Resolved nem˙ con. That it is with the deepest concern we find ourselves deprived of an opportunity of making immediate provision for those gallant officers and soldiers who so nobly defended this Country against the incursions of the Indians, unless we would sacrifice their own and the inestimable rights and privileges of all other inhabitants of this Colony; that as we have already endeavoured to make the most ample provision for this necessary purpose, so will we gladly seize every opportunity afforded us of doing the utmost justice to those brave men, and all other publick creditors.
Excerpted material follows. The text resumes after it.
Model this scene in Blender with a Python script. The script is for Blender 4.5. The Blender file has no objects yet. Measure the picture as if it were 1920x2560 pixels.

Certain information having been received of the great discontent of the Ohio Indians, by reason of the delay of the ratification of the late Treaty of Peace concluded upon by his Excellency the Governour, on the part of this Colony, and the Corn Stalk, on the part of the Indians, and that the inhabitants on our frontiers are under just apprehensions of a renewal of an Indian war; and no steps having been pursued by his Lordship for carrying on the said Treaty, or delivering up the Indian hostages, agreeable to the terms of the said Treaty:

Resolved, That the said Treaty be immediately entered upon, and that George Washington, Thomas Walker, James Wood, Andrew Lewis, John Walker, and Adam Stephen, Esquires, or any three or more of them, be, and they are hereby constituted and appointed Commissioners, on the part and behalf of this Colony, to meet the Chiefs or Headmen of the said Ohio Indians, as soon as the same can be done, at such place as they shall find most proper, to ratify and confirm the said Treaty on the part of this Colony, and to demand and receive of the said Indians the ratifications and full performance of the said Treaty on their parts. And that Robert Carter Nicholas, Esquire, Treasurer, or the Treasurer for the time being, shall, and he is hereby directed and required, to pay all such expenses and charges, out of the publick money in his hands, as may be incurred on account of such Treaty; provided the same do not exceed two thousand Pounds, for which the said Commissioners shall account to the next General Assembly.

Ordered, That Mr˙ Mercer do carry the Resolution to the Council, and desire their concurrence.